Implementing the scheme, however, turned out to be problematic, to put it mildly.

“Holy Cross Energy tried to implement this (scheme) starting in 2023 but naturally ran into objections from the solar industry in Colorado. I still believe that there is ‘no such thing as a bad idea, just bad timing’ and this may be one of them.”

If not HCE, perhaps someone else will introduce open access pricing for the distribution network and demonstrate the benefits of the scheme to all stakeholders.

More rooftop solar on more roofs

The second issue central to the future of any distribution network is how best to encourage more DERs and to integrate their many valuable attributes into the planning, expansion and operation of the network.

As noted by Lorenzo Kristov, another frequent contributor to the EBT, a key component of a well-functioning distribution network with high penetration of DERs is to separate the costs and charges for operating the distribution network from the price of the energy moved over the network.

There are different ways to ensure a viable revenue stream for the open-access distribution system operator or DSO either by charging the recipients of energy, the producers or both.

CAISO, California’s grid operator, has a grid management charge (GMC) on a per-MWh for energy injected into or withdrawn from the system — i.e., wholesale suppliers and buyers both pay to cover the cost of operating the system. Central to the idea is the separation of delivery charges from the price of the energy itself.

Bryan Hannegan,  CEO of Holy Cross Energy (HCE)

Source: Holy Cross Energy

Regarding the cost shift, Kristov argues that it is merely the outcome of the current regulatory construct, the traditional retail regulation, which goes back over a century and did not foresee self-generation, let alone customers feeding excess generation into the network.

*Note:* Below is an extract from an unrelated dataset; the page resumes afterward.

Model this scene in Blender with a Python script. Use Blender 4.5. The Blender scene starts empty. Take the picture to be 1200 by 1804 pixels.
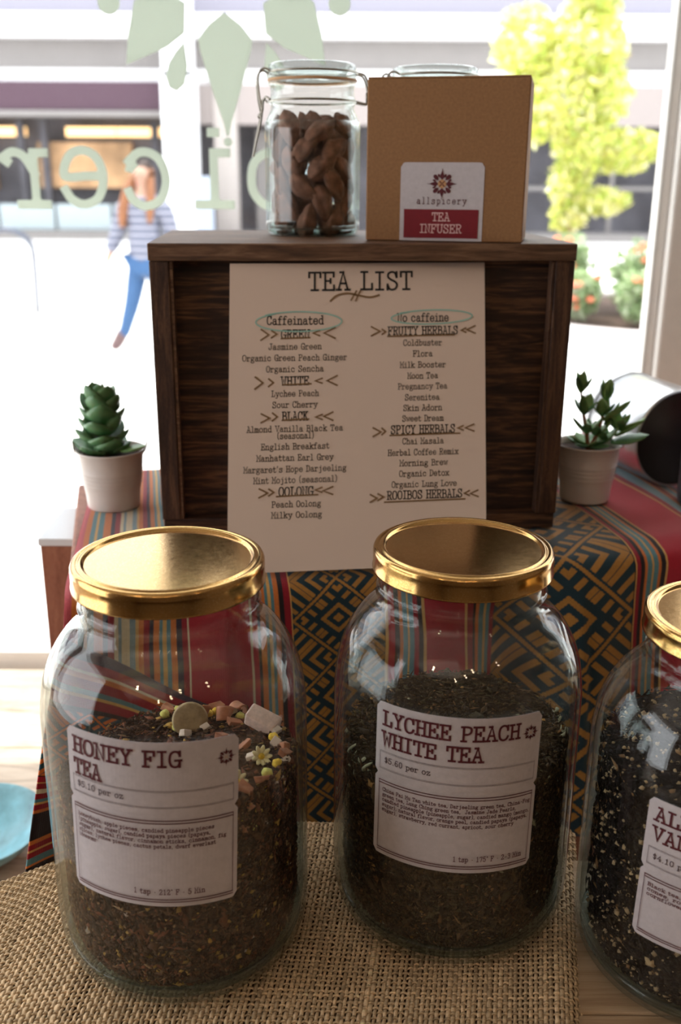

Kristov says,

“If self-production causes a shortfall in utility revenues to cover system costs, recovering those costs by raising rates for other customers is one possible policy choice. The policy makers’ job is to figure out the best way to deal with declining network revenues without suppressing the growth of DERs or unfairly shifting costs.”

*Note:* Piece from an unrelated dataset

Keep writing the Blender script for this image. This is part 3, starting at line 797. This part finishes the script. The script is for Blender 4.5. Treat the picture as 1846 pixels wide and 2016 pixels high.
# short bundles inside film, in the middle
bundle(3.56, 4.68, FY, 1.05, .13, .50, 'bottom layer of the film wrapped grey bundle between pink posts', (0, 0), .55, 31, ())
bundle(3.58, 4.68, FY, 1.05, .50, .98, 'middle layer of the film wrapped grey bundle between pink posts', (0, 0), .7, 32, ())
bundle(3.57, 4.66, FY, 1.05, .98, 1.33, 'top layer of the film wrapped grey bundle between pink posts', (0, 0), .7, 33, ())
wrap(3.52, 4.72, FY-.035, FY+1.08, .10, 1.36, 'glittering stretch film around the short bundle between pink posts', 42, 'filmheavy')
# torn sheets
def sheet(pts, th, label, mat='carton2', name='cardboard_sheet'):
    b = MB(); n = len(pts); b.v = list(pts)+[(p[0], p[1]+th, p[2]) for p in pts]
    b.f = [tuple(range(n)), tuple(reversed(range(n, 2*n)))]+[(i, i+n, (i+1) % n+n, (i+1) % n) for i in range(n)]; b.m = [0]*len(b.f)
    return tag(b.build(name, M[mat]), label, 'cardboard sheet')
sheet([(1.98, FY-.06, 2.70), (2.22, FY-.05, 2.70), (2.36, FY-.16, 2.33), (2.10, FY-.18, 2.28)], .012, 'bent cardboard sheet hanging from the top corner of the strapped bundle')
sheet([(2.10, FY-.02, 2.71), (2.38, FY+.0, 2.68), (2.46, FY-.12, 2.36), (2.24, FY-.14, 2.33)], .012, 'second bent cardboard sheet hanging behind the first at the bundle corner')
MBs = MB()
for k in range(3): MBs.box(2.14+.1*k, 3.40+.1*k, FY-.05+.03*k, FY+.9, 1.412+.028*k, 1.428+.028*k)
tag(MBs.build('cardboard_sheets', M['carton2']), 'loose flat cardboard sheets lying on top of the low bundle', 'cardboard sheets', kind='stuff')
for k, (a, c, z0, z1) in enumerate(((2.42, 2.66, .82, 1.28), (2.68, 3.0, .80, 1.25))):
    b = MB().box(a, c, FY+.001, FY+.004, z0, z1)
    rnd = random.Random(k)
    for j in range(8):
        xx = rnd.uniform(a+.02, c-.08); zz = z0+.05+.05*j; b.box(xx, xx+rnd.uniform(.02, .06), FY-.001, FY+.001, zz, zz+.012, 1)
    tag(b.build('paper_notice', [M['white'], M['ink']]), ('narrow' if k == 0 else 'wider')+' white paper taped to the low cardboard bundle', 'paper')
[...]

He says, “… it’s pretty clear that the emerging revolution in DER technologies, particularly their continuously improving cost and performance, constitute a threat to the continued captivity of ratepayers to centrally planned and owned capital-intensive infrastructure.”

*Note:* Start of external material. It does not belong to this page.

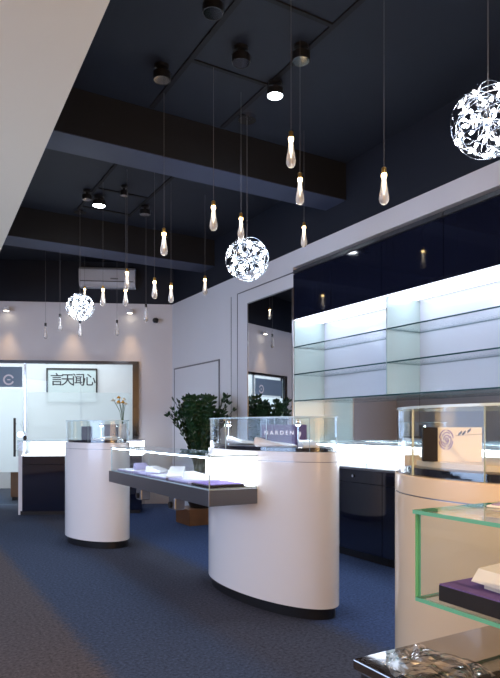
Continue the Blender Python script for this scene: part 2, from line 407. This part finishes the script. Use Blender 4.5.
fitting(99, 205, 30, 'lit round spotlight beyond the beam, above the far crystal ball', .07)
fitting(162, 79, 0, 'unlit black spotlight at the end of the left near track')
fitting(213, 12, 0, 'unlit black spotlight at the top, beside the left near track')
fitting(241, 62, 0, 'unlit black spotlight between the near cross tracks')
fitting(301, 60, 0, 'unlit black spotlight beside the right near track')
fitting(87, 199, 0, 'unlit black spotlight left of the lit far spotlight', .05)
fitting(145, 214, 0, 'unlit black spotlight beyond the beam, near the second beam')
fitting(124, 195, 0, 'unlit small black spotlight by the farther track crossing', .04)

# ------------------------------------------------------------------ right wall unit
fas = thing('wall_unit_fascia', 'glossy black upper cabinet fronts running along the right wall', 'cabinet', (XW, 5.27, 0))
J = [0, -.64, -1.335, -2.02, -2.71, -3.4, -4.1, -4.8]
for a, c in zip(J, J[1:]):
    bx('door', 'gloss', .0, .02, c+.003, a-.003, 2.27, 2.745, fas)
bx('body', 'black', .02, .40, J[-1], 0, 2.29, 2.80, fas)
for a, c in zip(J, J[1:]): bx('top_reflection', 'steel', -.004, .02, c+.004, a-.004, 2.753, 2.79, fas)  # grey bars put in for the reflection along the door tops
st = bx('light_strip', 'diff', .015, .36, J[-1], -.01, 2.262, 2.285, fas, lab='bright white light diffuser')
area('fascia_strip_glow', (XW+.20, 2.9, 2.26), (0, 0, 0), .2, 4.6, 5, (.66, .78, 1))
# back panels, dividers, shelves
def unit_panel(nm, m, x0, x1, y0, y1, z0, z1, lb, cat, grp=None): return tag(bx(nm, m, x0, x1, y0, y1, z0, z1), lb, cat, grp)
bays = [(3.88, 5.27, 'farthest'), (2.49, 3.88, 'middle'), (1.10, 2.49, 'nearest')]
for y0, y1, nm in bays:
    unit_panel('back_panel', 'backpan', 4.0, 4.02, y0+.002, y1-.002, 1.42, 2.27, f'pale blue glass back panel of the {nm} shelf bay', 'panel', 'pale back panels of the wall unit')
    unit_panel('wall_mirror', 'mirror', 4.0, 4.02, y0+.002, y1-.002, 1.0, 1.415, f'low mirror panel under the shelves of the {nm} bay', 'mirror', 'low mirrors behind the wall counter')
for y, nm in ((5.262, 'far end of the wall unit by the tall mirror'), (3.88, 'between the farthest and middle bays'), (2.49, 'between the middle and nearest bays')):
    unit_panel('divider_panel', 'divpan', XW+.01, 3.998, y-.006, y+.006, 1.425 if y < 5 else 1.0, 2.26, f'green tinted upright panel at the {nm}' if y > 5 else f'green tinted upright panel {nm}', 'panel', 'green tinted uprights of the wall unit')
for y0, y1, nm in bays:
    for z, zn in ((1.975, 'top'), (1.69, 'middle'), (1.415, 'lowest')):
        o = pane('glass_shelf', XW, 3.998, y0+.008, y1-.014, z, z+.012, None, 'dedge'); tag(o, f'clear glass shelf with dark edge, {zn} of the {nm} bay', 'shelf', 'glass shelves of the right wall unit')
tm = thing('wall_mirror', 'tall mirror on the right wall between the plant and the shelves', 'mirror', (XW, 5.72, 0))
bx('mirror_glass', 'mirror', -.008, -.001, -.44, .48, .1, 2.60, tm); 
b = MB(); b.box(-.012, 0, .48, .49, .09, 2.61); b.box(-.012, 0, -.45, -.44, .09, 2.61); b.box(-.012, 0, -.44, .48, 2.60, 2.61); b.build('mirror_frame', 'steel', tm)

# wall counter: dark cabinets below, lit glass showcase above
XF = 3.45; ys = [5.20-.72*i for i in range(9)]
for i, (a, c) in enumerate(zip(ys, ys[1:])):
    if c < .2: break
    pos = ['at the far end beside the tall mirror', 'second from the far end', 'showing beside the cream pedestal', 'just behind the cream pedestal edge', 'fully behind the cream pedestal', 'near end of the row'][i]
    t = thing('base_cabinet', f'glossy navy-black base cabinet of the wall counter, {pos}', 'cabinet', (XF, c, 0), 0, 'base cabinets of the wall counter')
    wd = a-c
    bx('body', 'black', .022, .55, .002, wd-.002, .08, .78, t); bx('plinth', 'black', .06, .5, .002, wd-.002, 0, .08, t)
    bx('door', 'gloss', 0, .02, .004, wd-.004, .08, .665, t); bx('drawer', 'gloss', 0, .02, .004, wd-.004, .672, .78, t)
    k = MB(); k.tube([(0, wd/2, .725), (-.012, wd/2, .725)], .012, 12); k.build('lock', 'chrome', t, True)
ct = thing('wall_showcase', 'long brightly lit glass showcase on top of the dark wall cabinets', 'showcase', (XF, .2, .78))
bx('base_board', 'steel', 0, .55, 0, 5.0, 0, .015, ct); bx('glow_panel', 'panel', .49, .53, .01, 4.99, .02, .20, ct, lab='white back panel with added glow')
bx('case_floor', 'pad', .01, .49, .01, 4.99, .015, .022, ct)
for k in range(4): pane('front_glass', 0, .006, 1.25*k+.002, 1.25*k+1.248, .015, .215, ct)
pane('top_glass', 0, .55, 0, 5.0, .215, .225, ct); pane('end_glass', .006, .54, 4.99, 4.996, .015, .215, ct)
bx('led_strip', 'led', .02, .035, .01, 4.99, .20, .212, ct)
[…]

“In this context the “cost shift” framing of self-production supports the interests of the incumbents who want to keep ratepayers captive to the 20th century electricity business architecture.”

“But the technology and the economics no longer favor the 20th century top-down, centrally planned, operated and owned, large-scale capital-intensive electricity system architecture.”

As another un-named observer noted, as time goes on a sub-class of customers emerge who rely infrequently and little on the distribution network, using it only at times of extreme conditions, e.g., when they are imbalanced while others continue to always rely on it for all their needs.

This is precisely the problem that needs to be addressed. As your editor has argued in the past, the diversification of consumers into prosumers, prosumagers and nonsumers plus other variations such as flexumers means that each requires different services from and can provide different services to the network and should be charged or paid according to the costs imposed and the values derived or provided. Of course, those who go off-grid need not pay for the network at all.

While the current debate among the experts has not resulted in an agreed specification of the problem nor a solution, a consensus is emerging that we need a new rate structure to provide adequate revenues for the critical distribution networks. The future of DERs, the well-being of the networks and the viability of many distribution network operators depends on it.